Die Vorrichtung am Hausdach zum Auffangen des Regenwassers wird in Deutschland und Österreich zumeist Dachrinne genannt (zum Verb rinnen). Die Variante Regenrinne kommt in Bayern, vor allem um München herum, und Österreich streckenweise als Zweitmeldung vor, häufiger erscheint sie im Norden und Westen Deutschlands, wo sie teilweise flächendeckend als Zweitmeldung präsent ist (Westfalen) oder sogar gegenüber Dachrinne dominiert (Schleswig-Holstein und nördlichen Niedersachsen, Ostbelgien und Eifel, Kölner und Frankfurter Raum, Mittelrhein). Vor allem im Westen (Rheinland-Pfalz, Saarland, Elsaß/Lothringen und auch Schweiz) heben sich Varianten einer ganz anderen Bezeichnung ab, nämlich Dachkandel (Saarland und Pfalz) bzw. Dachkennel (um Koblenz)/-chennel (Chännu etc.) (Schweiz) bzw. (Dach-)Kahne(r), was alles auf das lateinische canalis 'Röhre, Rinne' (vgl. Kanal) zurückgeht. Kulang in Luxemburg verweist dagegen auf frz. coulant (Partizip zu couler 'fließen'). Dachhengel im Osten der Schweiz ist eigentlich -chengel (vgl. Schweizerisches Idiotikon S. 362f.), wobei nicht ganz klar ist, ob es sich einfach um eine Nebenform zu Chennel handelt oder nicht - das Schweizerische Idiotikon (363) verweist die Koexistenz beider Wörter mit unterschiedlichen Bedeutungen in manchen Dialekten und erwägt eine alte Bedeutungsdifferenzierung ebenso wie eine Herkunft von Chengel nicht aus lat. canalis, sondern lat. cannula, cannella 'Röhre'.
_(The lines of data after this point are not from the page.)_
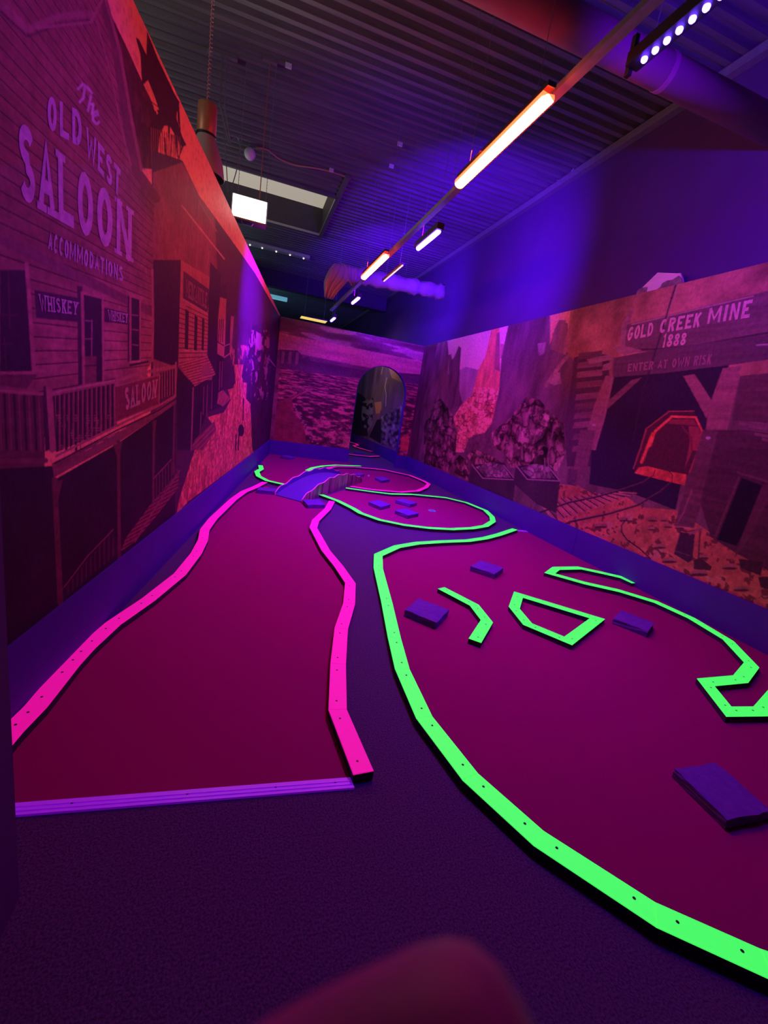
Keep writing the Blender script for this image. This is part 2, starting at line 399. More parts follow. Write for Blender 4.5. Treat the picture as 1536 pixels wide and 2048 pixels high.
def arc(cx, cy, rx, ry, a0, a1, n=9):
    return [(cx + rx * math.cos(math.radians(a0 + (a1 - a0) * k / n)), cy + ry * math.sin(math.radians(a0 + (a1 - a0) * k / n))) for k in range(n + 1)]
def glyph(ch, w, th, slab):
    """strokes of one letter in a box w wide and 1 high, as strips of quads"""
    if ch in 'NMW': th = th * (0.9 if ch == 'W' else 0.78)
    h = th / 2; l, r, m = h, w - h, w / 2; P = []
    if ch == 'A': P = [[(l * 0.8, h), (m, 1 - h), (r + h * .2, h)], [(w * .25, .36), (w * .75, .36)]]
    elif ch == 'C': P = [arc(m, .5, m - h, .5 - h, 45, 315, 12)]
    elif ch == 'D': P = [[(l, 0), (l, 1)], [(l, 1 - h), (m * .8, 1 - h)] + arc(m * .8, .5, w - h - m * .8, .5 - h, 80, -80) + [(m * .8, h), (l, h)]]
    elif ch == 'E': P = [[(l, 0), (l, 1)], [(l, 1 - h), (r + h, 1 - h)], [(l, .5), (r * .85, .5)], [(l, h), (r + h, h)]]
    elif ch == 'G': P = [arc(m, .5, m - h, .5 - h, 45, 340, 12) + [(r, .45), (m, .45)]]
    elif ch == 'H': P = [[(l, 0), (l, 1)], [(r, 0), (r, 1)], [(l, .5), (r, .5)]]
    elif ch == 'I': P = [[(m, 0), (m, 1)]]
    elif ch == 'K': P = [[(l, 0), (l, 1)], [(l, .42), (r, 1)], [(w * .38, .6), (r, 0)]]
    elif ch == 'L': P = [[(l, 0), (l, 1)], [(l, h), (r + h, h)]]
    elif ch == 'M': P = [[(l, 0), (l, 1)], [(l, 1), (m, .25), (r, 1)], [(r, 1), (r, 0)]]
    elif ch == 'N': P = [[(l, 0), (l, 1)], [(l, 1), (r, 0)], [(r, 0), (r, 1)]]
    elif ch == 'O': P = [arc(m, .5, m - h, .5 - h, 0, 360, 16)]
    elif ch == 'R': P = [[(l, 0), (l, 1)], [(l, 1 - h), (m, 1 - h)] + arc(m, .74, m - h, .26 - h, 80, -80, 7) + [(m, .48), (l, .48)], [(m, .48), (r, 0)]]
    elif ch == 'S': P = [arc(m, .74, m - h, .26 - h, 25, 270, 10) + arc(m, .27, m - h, .27 - h, 80, -155, 10)]
    elif ch == 'T': P = [[(m, 0), (m, 1)], [(0, 1 - h), (w, 1 - h)]]
    elif ch == 'W': P = [[(l, 1), (w * .27, 0.02), (m, .72), (w * .73, 0.02), (r, 1)]]
    elif ch == 'Y': P = [[(m, 0), (m, .45), (l, 1)], [(m, .45), (r, 1)]]
    elif ch == '1': P = [[(m, 0), (m, 1), (0, .8)]]
    elif ch == '8': P = [arc(m, .75, m * .9 - h, .25 - h, 0, 360, 12), arc(m, .26, m - h, .26 - h, 0, 360, 12)]
    out = []
    for pl in P:
        n = len(pl); L, R = [], []
        closed = math.hypot(pl[0][0] - pl[-1][0], pl[0][1] - pl[-1][1]) < 1e-6
        for i in range(n):
            a = pl[i - 1] if i else (pl[-2] if closed else None); b = pl[i + 1] if i < n - 1 else (pl[1] if closed else None)
            def nrm(p, q):
                d = (q[0] - p[0], q[1] - p[1]); k = math.hypot(*d) or 1; return (-d[1] / k, d[0] / k)
            na = nrm(a, pl[i]) if a else nrm(pl[i], b); nb = nrm(pl[i], b) if b else na
            nx, ny = na[0] + nb[0], na[1] + nb[1]; k = math.hypot(nx, ny) or 1; nx, ny = nx / k, ny / k
            c = max(0.7, nx * na[0] + ny * na[1])
            L.append((pl[i][0] + nx * h / c, pl[i][1] + ny * h / c)); R.append((pl[i][0] - nx * h / c, pl[i][1] - ny * h / c))
        out.append([(L[i], L[i + 1], R[i + 1], R[i]) for i in range(n - 1)])
    if slab:                                                    # slab serifs on the feet and heads of stems
        t = th * 0.55
        for x in {'A': (l, r), 'D': (l,), 'H': (l, r), 'I': (m,), 'K': (l, r), 'L': (l,), 'M': (l, r), 'N': (l, r), 'T': (m,), 'R': (l, r), 'Y': (m,)}.get(ch, ()):
            out.append([[(x - th, 0), (x + th, 0), (x + th, t), (x - th, t)]])
        for x in {'D': (l,), 'H': (l, r), 'I': (m,), 'K': (l, r), 'L': (l,), 'M': (l, r), 'N': (l, r), 'W': (l, r), 'Y': (l, r), 'R': (l,)}.get(ch, ()):
            out.append([[(x - th, 1 - t), (x + th, 1 - t), (x + th, 1), (x - th, 1)]])
    return out

def build_mural(name, place, back, normal, us, vs, paint, label, hole=None):
    """place(u, v) -> room points; back(photo point) -> room point on the same wall; a fine printed sheet plus its lettering"""
    U, V = np.meshgrid(us, vs); u, v = U.ravel(), V.ravel()
    co = place(u, v)
    gu, gv = np.meshgrid(np.gradient(us), np.gradient(vs)); gu, gv = gu.ravel(), gv.ravel()
    col = 0
    for a, b in ((-0.36, -0.12), (0.12, -0.36), (0.36, 0.12), (-0.12, 0.36)):       # four tries per point, averaged, for clean edges
        uu, vv = u + a * gu, v + b * gv
        px, py = seen(place(uu, vv))
        P = Painter(px, py, uu, vv); paint(P); col = col + P.col / 4
    nu, nv = len(us), len(vs)
    i = (np.arange(nv - 1)[:, None] * nu + np.arange(nu - 1)[None]).ravel()
    faces = np.stack([i, i + 1, i + nu + 1, i + nu], 1)
    if hole is not None:
        h = hole(u, v); faces = faces[~(h[faces].any(1))]
    n = np.asarray(normal, float)
    col = np.clip(col, 0.004, 1)
    ex = []; exc = []
    for k, (q, c) in enumerate(P.extra):
        ex += [back(p) + n * (0.0012 + 0.00008 * (k % 16)) for p in q]; exc += [c] * 4
    nb = len(co)
    if ex:
        co = np.vstack([co, np.array(ex)]); col = np.vstack([col, np.array(exc)])
        k = nb + 4 * np.arange(len(ex) // 4)
        faces = np.vstack([faces, np.stack([k, k + 1, k + 2, k + 3], 1)])
    me = bpy.data.meshes.new(name)
    me.vertices.add(len(co)); me.vertices.foreach_set('co', co.ravel())
    me.loops.add(faces.size); me.loops.foreach_set('vertex_index', faces.ravel().astype(np.int32))
    me.polygons.add(len(faces)); me.polygons.foreach_set('loop_start', (np.arange(len(faces)) * 4).astype(np.int32))
    me.update(calc_edges=True)
    at = me.attributes.new('ink', 'FLOAT_COLOR', 'POINT')
    at.data.foreach_set('color', np.hstack([col, np.ones((len(col), 1))]).ravel())
    me.materials.append(M['print'])
    return tag(link(name, me), label, 'mural')

def cA(*p): return [(x / 2.743, y / 2.743) for x, y in p]
def cB(*p): return [(x / 2.743, 540 + y / 2.743) for x, y in p]
def cC(*p): return [(280 + x / 5.12, 520 + y / 5.12) for x, y in p]
def cD(*p): return [(x / 4.8, 540 + y / 4.8) for x, y in p]
def cE(*p): return [(820 + x / 4.267, 640 + y / 4.267) for x, y in p]
def cF(*p): return [(1140 + x / 3.879, 520 + y / 3.879) for x, y in p]
def cG(*p): return [(1140 + x / 3.879, 860 + y / 3.879) for x, y in p]
def cH(*p): return [(480 + x / 3.657, 560 + y / 3.657) for x, y in p]
def cI(*p): return [(680 + x / 9.306, 720 + y / 9.306) for x, y in p]

SKYC = (1.0, 0.36, 0.17); SAND = (0.80, 0.24, 0.10); WOOD = (0.35, 0.12, 0.10); TRIM = (0.44, 0.15, 0.13)
DARK = (0.045, 0.018, 0.04); SHADE = (0.075, 0.025, 0.05); LETTER = (0.52, 0.30, 0.33); HILITE = (0.62, 0.27, 0.22)

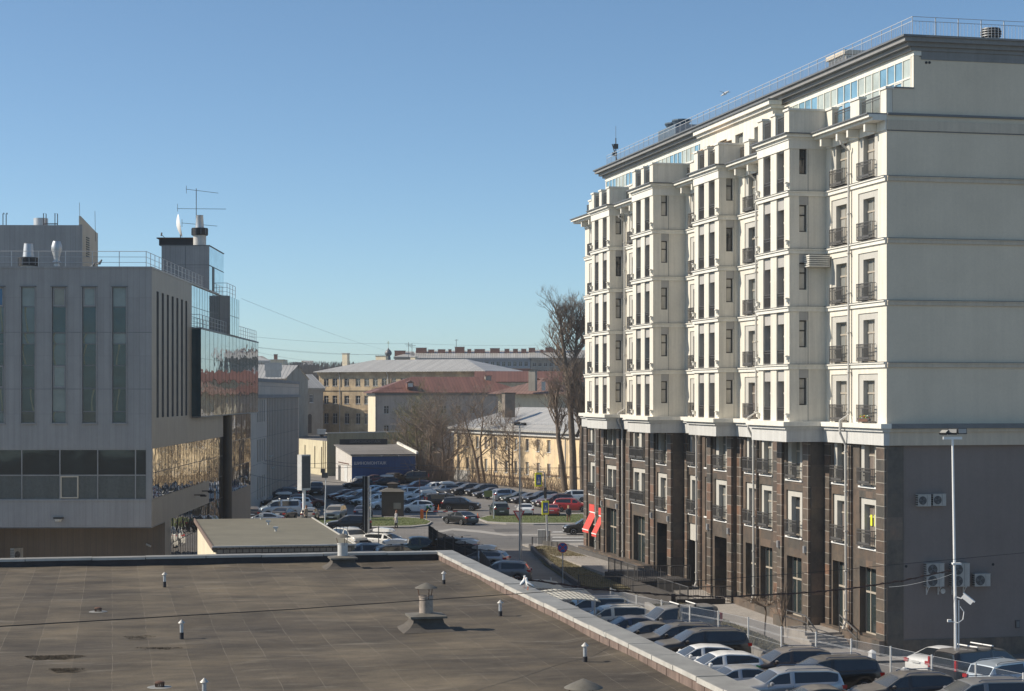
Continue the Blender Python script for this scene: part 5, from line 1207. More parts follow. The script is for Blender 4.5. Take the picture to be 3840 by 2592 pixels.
# small flat-roofed building with brick parapet, beyond the near parapet
t = thing('small_brick_building', 'low flat roofed building with beige brick walls beyond the near parapet', 'building', PZ(813,2052,6.9), TH)
t.location.z = 0; w_ = MB(); Wd, Dp = 6.3, 19.8
w_.box(0,Wd,0,Dp,-.1,6.87,0); w_.build('wall', M['brick_tile'], t)
w_ = MB(); w_.box(-.012,-.001,0,Dp,-.1,6.64,0); w_.build('side_wall', M['cream_plaster'], t)
r = MB(); r.box(-.15,Wd+.15,.05,Dp+.1,6.65,6.9,0); r.build('roof_surface', M['roof_green'] if 'roof_green' in M else M['roof'], t)
r = MB(); r.box(-.22,Wd+.22,-.12,.049,6.88,6.95); r.box(Wd+.151,Wd+.22,.05,Dp+.1,6.74,6.95); r.box(-.22,-.151,.05,Dp+.1,6.74,6.95,1); r.build('roof_edge', [M['tin_edge'], M['flashing']], t)
for px, py, lab in ((979,1948,'farthest'),(1006,1968,'middle'),(1034,1993,'nearest')):
    p = PZ(px, py, 6.9); q = MB(); q.lathe([(.06,0),(.06,.15)], n=10); q.box(-.12,.12,-.08,.08,.15,.26); tag(q.build('roof_vent', M['offwhite'], None, p), lab+' of three little white vents on the low brick building roof', 'vent', 'white vents on the low roof')
# ================================================================ GROUND SURFACES
def blades(name, pts, n, m, label, hmin=.05, hmax=.12, seed=1, dz=.12):
    """grass built as small upright blades inside a pixel outline on the ground"""
    random.seed(seed); W = [G(*p) for p in pts]; xs = [p.x for p in W]; ys = [p.y for p in W]; mb = MB(); k = 0
    def inside(x, y):
        c = False; j = len(W)-1
        for i in range(len(W)):
            if (W[i].y > y) != (W[j].y > y) and x < (W[j].x-W[i].x)*(y-W[i].y)/(W[j].y-W[i].y)+W[i].x: c = not c
            j = i
        return c
    while k < n:
        x, y = random.uniform(min(xs), max(xs)), random.uniform(min(ys), max(ys))
        if not inside(x, y): continue
        h = random.uniform(hmin, hmax); a = random.random()*3.14; d = Vector((math.cos(a), math.sin(a), 0))*random.uniform(.02,.05); z = gz(y)+dz; l = Vector((random.uniform(-.05,.05), random.uniform(-.05,.05), h))
        p = Vector((x, y, z)); mb.add([p-d, p+d, p+l], [(0,1,2)]); k += 1
    return tag(mb.build(name, m, recalc=False), label, 'grass', kind='stuff')
isl_r = [(1795,1948),(1840,1938),(1960,1934),(2120,1934),(2185,1932),(2200,1965),(2000,1966),(1900,1964),(1830,1960)]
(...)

Der Vergleich mit den Dialektkarten des RhWA (Kt. 54) und des WRhPS (Kt. 45) zeigt die Verdrängung der dialektalen Bezeichnungen aus der Alltagssprache: In den Dialektkarten gilt in Rheinland-Pfalz und am Westrand bei Aachen überall (Dach-) Kan(d)el/Kän(d)el, während in unserer Karte dort stattdessen schon häufig Regenrinne steht. Noch deutlicher ist die Ablösung des Dialektworts im nördlichen Rheinland: Dass dort, bis etwas zur Uerdinger Linie, im Dialekt durchgehend Kall (was ebenfalls auf lat. canalis zurückgeht) üblich ist/war, ist in unserer Karte nicht mehr zu ahnen, nur gerade noch für Bad Neuenahr-Ahrweiler ist hier Kall verzeichnet.